Homesickness does odd thing to gastronomy. I really miss Wagon Wheels. Wagon Wheels for heaven's sake! Most blogging expats seem fixated with Marmite, but for me, it's Wagon Wheels. And decent bread.

Keira Knightley needs a role in your film. She needs to put some meat on those bone of hers, and I don't think you are actually allowed to make a film these days without her in it.

Dumdad said...

I wish you hadn't mentioned pork pies. Now I can't think of anything better to eat....

Susie Kelly said...

Mya

Delia has a great recipe for coffee and walnut cake. The link is too long to fit in here, but if you Google "coffee and walnut cake recipe, it's first to come up.

Roll up your sleeves and get baking. Send us all a great big slice. :-)

Leave me out for the pork pie, though.

Mya said...

Brennig,
Carrot cake, not walnut cake. Hmmm...but that's a whole other obsession started. I'm just going to track some down and eat the buggers.

SI,
You say the sweetest things. Glad I raise a smile or two, that's what I'm aiming for (and usually miss hopelessly, I know!)

RC,
Frances Mc Dormand...do you think she'd prefer pie filler or pen pusher?

Hi Soph!
Philip Glenister - THAT'S who I mean.
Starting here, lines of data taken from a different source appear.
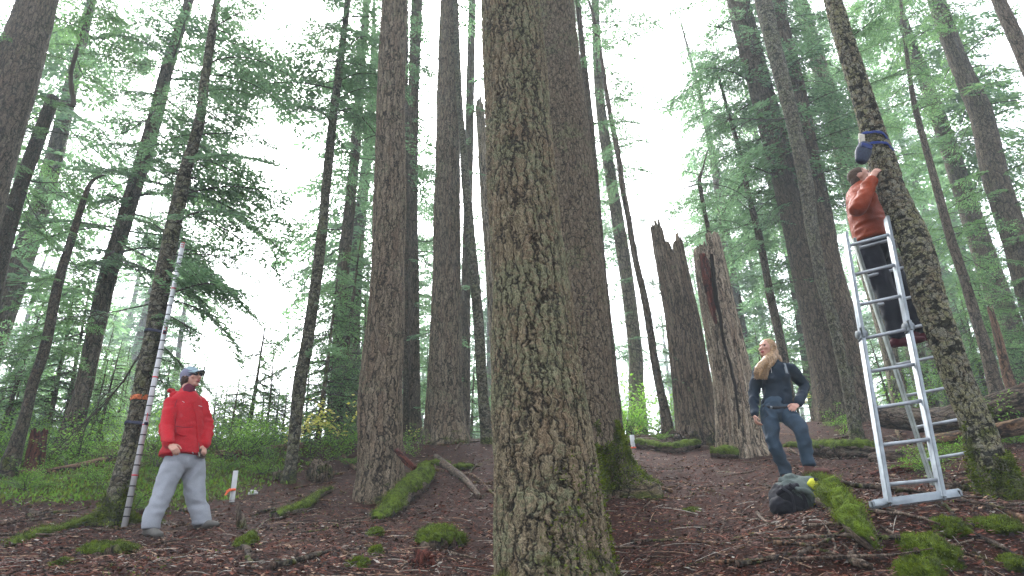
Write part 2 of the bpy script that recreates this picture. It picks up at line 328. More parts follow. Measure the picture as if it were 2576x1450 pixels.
def place_bough(mb, lod, o, az, el, L, roll=0., r=random):
    ps, L0 = PROTO[lod]; V, F, m = ps[r.randrange(len(ps))]
    d = np.array([cos(az)*cos(el), sin(az)*cos(el), sin(el)]); s = np.array([-sin(az), cos(az), 0]); up = np.cross(d, s)
    s2 = s*cos(roll)+up*sin(roll); up2 = up*cos(roll)-s*sin(roll); k = L/L0
    if r.random() < .5: V = V*np.array([1, -1, 1])
    mb.add(np.asarray(o)+(V*k)@np.array([d, s2, up2]), F, m)
def crown(mb, axis, specs, seed):       # axis: dense polyline (n,3); specs: z0,z1,n,L0,L1,az0,az1,el,lod
    r = random.Random(seed); z = axis[:, 2]
    for (z0, z1, n, L0, L1, a0, a1, el, lod) in specs:
        for k in range(n):
            f = (k+r.random())/n; h = z0+(z1-z0)*f; o = np.array([np.interp(h, z, axis[:, c]) for c in range(3)])
            az = radians(a0+(a1-a0)*((k*.618+r.random()*.25) % 1))
            place_bough(mb, lod, o, az, radians(el+r.gauss(0, 9)), (L0+(L1-L0)*f)*r.uniform(.65, 1.15), r.gauss(0, .25), r)
def bare(o, az, el, L, r0, r, depth=2, droop=.25, out=None, big=True):  # a dead branch as tubes
    mb = out or MB(); d = np.array([cos(az)*cos(el), sin(az)*cos(el), sin(el)]); n = 8; p = [np.array(o)]
    for i in range(n):
        d = nrm(d+np.array([r.gauss(0, .10), r.gauss(0, .10), r.gauss(0, .08)-droop/n])); p.append(p[-1]+d*L/n)
    p = np.array(p); t = np.linspace(0, 1, n+1); mb.add(*tube(p, r0*(1-.8*t), 5 if depth > 1 else 3, cap=depth > 1))
    if depth:
        for i in range(2, n):
            for sg in (-1, 1):
                if r.random() < .62: bare(p[i], az+sg*r.uniform(.5, 1.0), el+r.uniform(-.5, .25), L*r.uniform(.2, .42), r0*.4, r, depth-1, droop, mb)
    return mb
# ------------------------------------------------------------------ trees
TREES = []
def trunk_axis(pts, Y, ext, dY=0.):
    p = []
    for k, (x, y, w) in enumerate(pts):
        q = P(x, y, Y); yy = Y+dY*(q[2]-P(pts[0][0], pts[0][1], Y)[2]); q = P(x, y, yy); p.append([*q, 0])
    p = np.array(p)
    for k, (x, y, w) in enumerate(pts):
        i0, i1 = max(0, k-1), min(len(pts)-1, k+1); dx = pts[i1][0]-pts[i0][0]; dy = pts[i1][1]-pts[i0][1]
        p[k, 3] = w/2/pxm(p[k, :3])*abs(dy)/math.hypot(dx, dy)
    if ext:
        d = nrm(p[-1, :3]-p[-2, :3]); r1 = p[-1, 3]
        for f in (.33, .66, 1.): p = np.vstack([p, [*(p[-1, :3]+d*ext/3), max(.012, r1*(1-.75*f))]])
    return p
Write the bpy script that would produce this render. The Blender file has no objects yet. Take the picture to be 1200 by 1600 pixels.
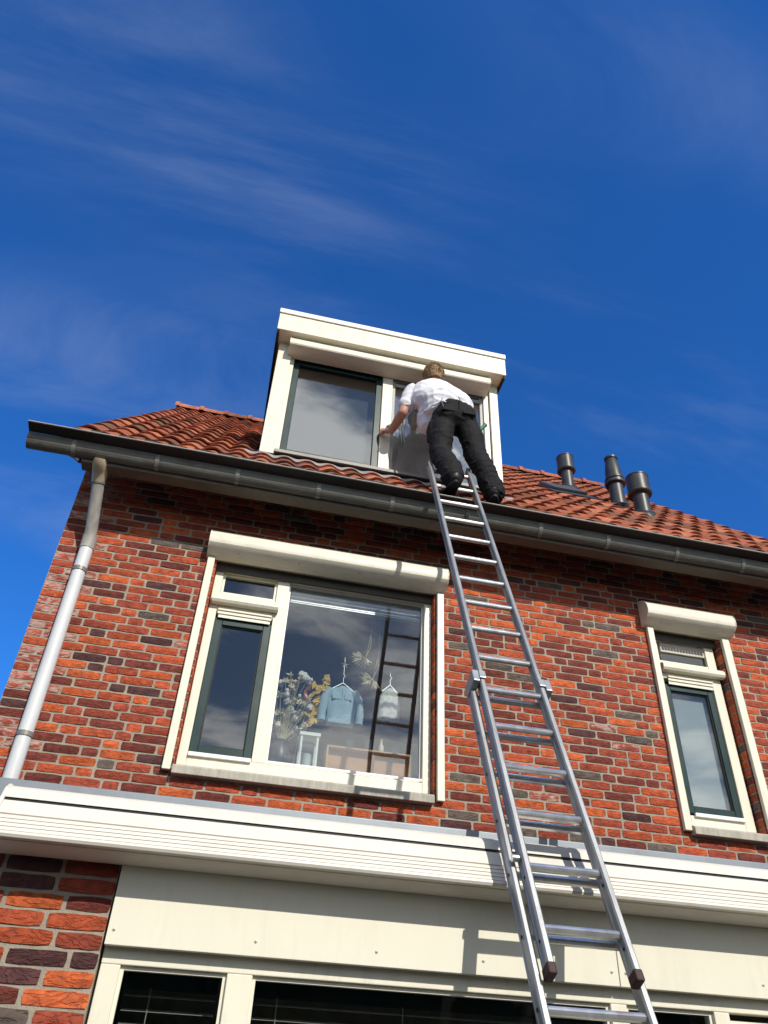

Not Neil. Duh.

Nun,
Yes, Mr Winstone would be mighty fine as a Scotch Egg magnate. I'll call his agent.

Hannah,
I think that's a bit cruel. Was it stale, with the texture of styrofoam? (she asks, hoepfully...)

Iota,
Keira Knightly. OK. Got it. Do you think she can do GN? And you're right, all that pie-eating will probably do her good.

Dumdad,
Did you manage to find one?

Susie,
I've checked out the recipe, thankyou! - I've seen, I've drooled, but I haven't tasted yet. I'm working on that bit.



Mya x

Pig in the Kitchen said...

I think you might be up the duff, that's why you want the cake. What say you?
The wellies, really? 2 million euros...what if one falls off? (diamond, not welly)
Pigx

Jo Beaufoix said...

Mya, I can't think of any good northern actresses either. There must be some, but I can think of nary a one. But I would like some Coffee and Walnut Cake. We have a fab delhi down our road. I might nip and get some. If you want me to send you some, you know I will. :D

A Taste Of Blighty said...

Homesickness does odd thing to gastronomy. I really miss Wagon Wheels. Wagon Wheels for heaven's sake! Most blogging expats seem fixated with Marmite, but for me, it's Wagon Wheels.

You are not alone, I sell just as many Wagon Wheels as I do Marmite.

I think that Marmite is just a very iconic food brand that kick starts the brain into thinking of goodies from home.